Just as today in Iraq, Afghanistan of the 1980s became a draw for Jihadists from all over the Middle East. The CIA suggested as many as 30,000 foreign fighters had entered Afghanistan to chase the Soviets back across the border. As the Mujahideen and foreign holy warriors came to see it, the victory over the Soviets had little to do with the billions in cash and weapons from the CIA and Saudi Arabia, but divine intervention from Allah.

It was this invincible feeling that led the Afghani freedom fighters to turn their aim on the U.S. The coupling of Muj and the West was something of a dysfunctional arranged marriage as it was, but there were a few events that put the U.S. in the Muslim crosshairs. In 1993, the world came to know the poorest kept strategic secret of the decade: Pakistan had a nuclear weapon. Pakistan had long sought a nuke to counterbalance the weapons pointed at them by India. In fact it was India’s cozy relationship with the Soviets that prompted the Pakistanis to play middleman to the CIA and be the supply route for weapons, money and supplies for the Muj. But after the secret was out in the open, the Clinton administration cut off all foreign aid and sought sanctions. The rebuff was seen as a betrayal by the freedom fighters and more evidence to them that they were only pawns in a larger battle for control of the Middle East and its precious oil reserves. This thought was further pounded home when the U.S. decided to leave a large military contingent, including women, in Saudi Arabia following the 1991 Gulf War.

The leaders of the Afghanistan resistance to the Soviets, Gulbuddin Hekmatyar, Jalaluddin Haqani and Ahmad Massoud, were happy to take weapons from the CIA but they really didn’t like the U.S. government or the American people. Following the 9/11 attacks, Haqani – a man once described by Charlie Wilson as “goodness personified” – would emerge as the number three target of American forces in Afghanistan and Hekmatyar became a high-ranking leader of the Taliban. The mystic of both men was raised in their eyes and the eyes of the Jihad when they survived several missile attacks as Osama bin Laden later did. Massoud didn’t have much use for the Taliban and continued to fight them from the north. For this, he was seen by rivals as a tool of America and was killed when two men posing as cameramen had more bomb than film in their cameras. The assassination took place on September 10, 2001.

The collapse of the Soviet Union and the rise of militant Islam don’t fit as nicely into a neat little package as the two posts imply. However, it does paint a different picture than most people have of the factors involved in each world-altering event. It makes sense that the key architects of the Afghan battle would like to keep the details from coming to light. For Wilson and his fellow democrats, it demonstrates a 10-year history of a hypocritical foreign policy of acting like doves but sanctioning mass killings like hawks. The Islamic Jihadists would prefer to be viewed as holy warriors protected by Allah and the specter of Mohamed rather than opportunists who took our weapons, training and money and turned it all against us.
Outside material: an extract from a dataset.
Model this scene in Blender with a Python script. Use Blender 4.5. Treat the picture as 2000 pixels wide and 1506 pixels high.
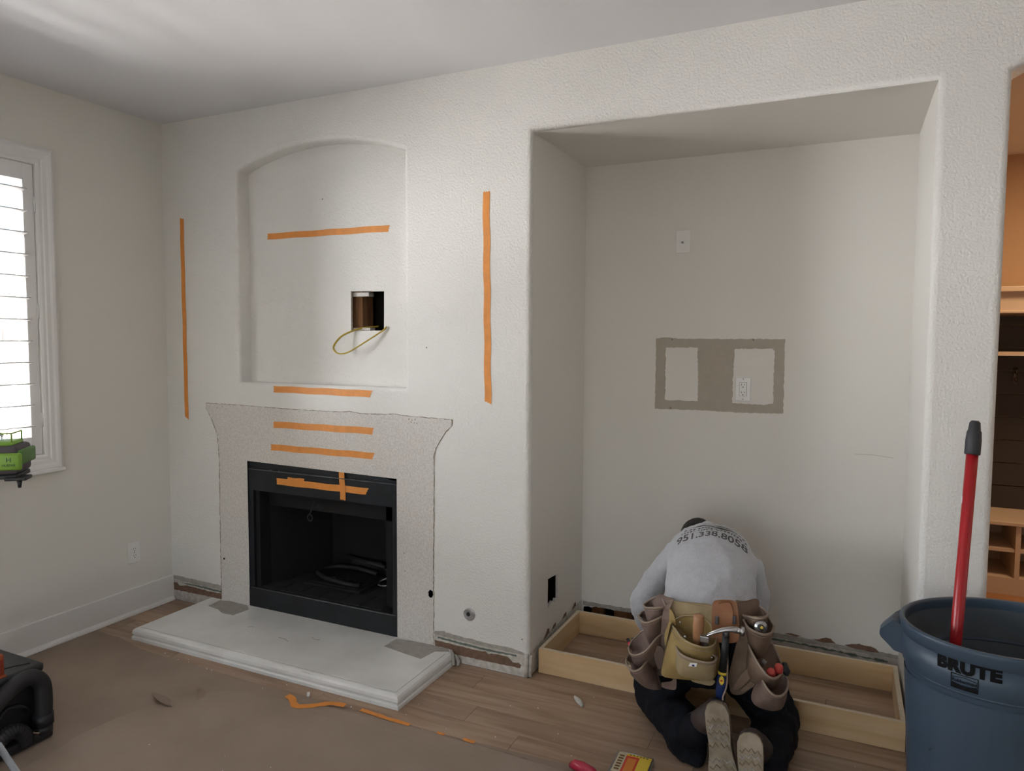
import bpy, bmesh, math, random
from mathutils import Vector, Matrix, noise
from mathutils.bvhtree import BVHTree
from mathutils.geometry import tessellate_polygon
PI = math.pi
random.seed(7)
for o in list(bpy.data.objects): bpy.data.objects.remove(o)
SC = bpy.context.scene
COL = SC.collection

# ------------------------------------------------------------------ camera
yaw, pitch, roll = -0.43815, -0.06387, 0.00534
fw = Vector((math.sin(yaw)*math.cos(pitch), math.cos(yaw)*math.cos(pitch), math.sin(pitch)))
rt = Vector((math.cos(yaw), -math.sin(yaw), 0)); up = rt.cross(fw)
r2 = rt*math.cos(roll)+up*math.sin(roll); u2 = up*math.cos(roll)-rt*math.sin(roll)
cd = bpy.data.cameras.new('camera'); cam = bpy.data.objects.new('camera', cd); COL.objects.link(cam)
M = Matrix((r2, u2, -fw)).transposed().to_4x4(); M.translation = Vector((3.55575, -2.88876, 1.53446))
cam.matrix_world = M
cd.sensor_width = 36; cd.lens = 36*1393.54/2000; cd.clip_start = 0.05
SC.camera = cam

# ------------------------------------------------------------------ light
SC.view_settings.view_transform = 'Standard'; SC.view_settings.look = 'None'
SC.view_settings.gamma = 1; SC.view_settings.use_curve_mapping = False
SC.view_settings.exposure = 0.33
W = bpy.data.worlds.new('sky'); SC.world = W; W.use_nodes = True
wn = W.node_tree.nodes; wl = W.node_tree.links
bg = wn['Background']; bg.inputs[1].default_value = .35
sky = wn.new('ShaderNodeTexSky'); sky.sky_type = 'HOSEK_WILKIE' if False else 'NISHITA'
sky.sun_disc = False; sky.sun_elevation = math.radians(52); sky.sun_rotation = math.radians(100); sky.air_density = 1.0
wl.new(sky.outputs[0], bg.inputs[0])
def lamp(name, typ, loc, rot, energy, color=(1,1,1), size=None, size_y=None, **kw):
    d = bpy.data.lights.new(name, typ); d.energy = energy; d.color = color
    if typ == 'AREA':
        d.shape = 'RECTANGLE'; d.size = size; d.size_y = size_y
    for k, v in kw.items(): setattr(d, k, v)
    o = bpy.data.objects.new(name, d); COL.objects.link(o); o.location = loc; o.rotation_euler = rot
    return o
def aim(d):  # rotation that points a lamp along d
    return Vector(d).to_track_quat('-Z', 'Y').to_euler()
lamp('sun', 'SUN', (2, 0, 8), aim((-0.62, 0.25, -0.85)), 6.0, (1, .95, .86), angle=math.radians(.6))
# unseen area lamps added outdoors to imitate daylight through the openings
lamp('surroundings_fill', 'AREA', (-4.6, -4.9, 1.45), aim((1, .12, 0)), 2750, (.97, .98, 1), 9, 2.5)  # added lamp panel; no such glowing surface stands out there
lamp('sunlit_patio_bounce', 'AREA', (-2.0, -2.3, -.10), (PI, 0, 0), 5400, (1, .965, .92), 3.0, 8)
lamp('open_sky_glow', 'AREA', (-3.4, -2.3, 4.2), aim((.75, 0, -.62)), 420, (.62, .80, 1), 8, 3)
lamp('rear_door_fill', 'AREA', (2.8, -5.85, 1.1), (PI/2, 0, 0), 28, (1, .96, .90), 2.3, 2.0)  # weak warm fill lamp added behind the rear door
lamp('hall_lamp', 'AREA', (5.0, 1.4, 2.70), (0, 0, 0), 19, (1, .66, .38), .5, .5)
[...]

From where we stand, it’s difficult to know if we would have been better off dealing with the Soviets and the enemy we knew rather than the ghosts we are dealing with now. Future historians will tell the full story, but for now it appears that our country decided to sleep with the lions and we therefore shouldn’t be surprised that it was a dangerous and regrettable act.

2 comments:

Anonymous said...

Wow! A Democrat responsible for bringing the Soviets to their knees! Who would have thunk it?! Is it any wonder that soem people NEVER support going to war because of all the crap that is going on behind the scenes that we never hear about?

And to think that all this was taking place while another Democrat, Ted Kennedy, was sending a letter to the Soviet leader telling him that the Dems were more friendly and willing to negotiate medium range missles in Europe, and telling him that what he needed to do was make personal interview appearances on American Television to reassure the American people that the Soviet Union meant no harm.

Laz said...

You also get a Big A+ for reading it. I was surprised about what I read and some of it will come to the screen as they are making a movie about Charlie Wilson starring Tom Hanks. Who knows how loyal they will be to the truth but the author of the book about Charlie Wilson is also the writer of the screenplay, so we'll hope.

BTW, Charlie Wilson is still going strong and is a lobbyist for Pakistan. It's his only client but they pay a lot of money. I met him a few months back because we're in discussions about doing an election there and he was at the meeting. I didn't know it was him until after I left. He looks ancient and never introduced himself.